LAND DISTRIBUTION

  • THE FIRST AGRARIAN REFORM

    Law 200 of 1936 is known as the first serious attempt to carry out an agrarian reform and was the result of an agreement with the peasant movement that was on the rise. Important elements of the law were the creation of special judges to settle land conflicts, the introduction of the concept of the social function of land and the figure of extinction of domain.
  • LAW 200 OF 1944

    Law 200 created the conceptual bases of agrarian reform. Law 100 of 1944 sought to annul the possible effects of Law 200, declaring sharecropping contracts of public convenience and, with it, subjecting the peasant to the landowner.
  • LAW 135 OF 1961

    Law 135 of 1961 was the product of internal social pressures that had to be averted after the Violence, as well as international pressures.

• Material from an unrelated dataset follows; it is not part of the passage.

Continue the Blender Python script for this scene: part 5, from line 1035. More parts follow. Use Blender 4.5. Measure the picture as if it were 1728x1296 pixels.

With it, the Colombian Institute of Agrarian Reform (Incora) was created, which sought to force landowners to modernize their farms and allow more appropriate use of the land under penalty of extinction of ownership.
  • ANUC AND THE LAW 1 OF 1968

    In 1967, the organization of all the users of the agrarian reform began, thus constituting the National Association of Peasant Users (ANUC), used by President Lleras Restrepo as a pressure factor to carry out his agrarian reform, which took shape with Law 1 of 1968, which facilitated the procedures, emphasized unusually exploited properties and the delivery of land to the sharecroppers who worked it.
  • AGRARIAN COUNTER-REFORM

    In 1972, under the government of Misael Pastrana, an agrarian counter-reform began with the Chicoral agreement, and since then large-scale property has been supported above all as the foundation for development, directing credit towards agricultural entrepreneurs. The agrarian reform was declared finished, and instead of credit, there were only technical assistance programs that were addressed to smallholders.